Susser Holdings has achieved a remarkable track record of sustained earnings growth and currently operates 630 retail convenience stores that sell either nationally or regionally branded gasoline or sell gasoline under the "Stripes" brand. Through these retail stores and its fuel distribution network, Susser Holdings is also one of the largest non-refiner suppliers of motor fuel in Texas with 1.6 billion gallons sold in 2013. The focus of Susser Holdings in Texas and its neighboring states has allowed it to capitalize on the strong Texas economy, as well as the demographic changes occurring in these markets.

"The combination with Energy Transfer Partners and Sunoco is the right next step for Susser Holdings and delivers significant value for Susser Holdings shareholders. This transaction also enables our shareholders who elect ETP units to participate in the future growth of the retail business," said Sam L. Susser, Chairman and CEO of Susser.

Management scorecard

Bob Owens, president and CEO of Sunoco Inc. will serve as the president and CEO of the combined businesses, reporting to Kelcy Warren, chairman and CEO of ETP. Sam L. Susser will continue as chairman of Susser Petroleum. The management team will combine members from both organizations to prepare for and execute the integration of the combined businesses.

ETP is a master limited partnership (MLP) owning and operating one of the largest and most diversified portfolios of energy assets in the United States. It owns and operates approximately 35,000 miles of natural gas and natural gas liquids pipelines. ETP owns Sunoco Inc., 100% of Panhandle Eastern Pipe Line Co. LP and a 70% interest in Lone Star NGL LLC, a joint venture that owns and operates natural gas liquids storage, fractionation and transportation assets. ETP also owns the general partner, 100% of the incentive distribution rights and approximately 33.5 million common units in Sunoco Logistics Partners LP, which operates a geographically diverse portfolio of crude oil and refined products pipelines, terminalling and crude oil acquisition and marketing assets.
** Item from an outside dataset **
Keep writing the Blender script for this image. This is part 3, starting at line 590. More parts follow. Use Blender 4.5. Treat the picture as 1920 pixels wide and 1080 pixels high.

Susser Holdings is a third-generation, family-led business. Restaurant service is available in approximately 400 of its c-stores, primarily under the proprietary Laredo Taco Co. brand. Susser Holdings also is majority owner and owns the general partner of Susser Petroleum, which distributes approximately 1.6 billion gallons of motor fuel annually to Stripes stores, independently operated consignment locations, c-stores and retail fuel outlets operated by independent operators and other commercial customers in Texas, New Mexico, Oklahoma and Louisiana.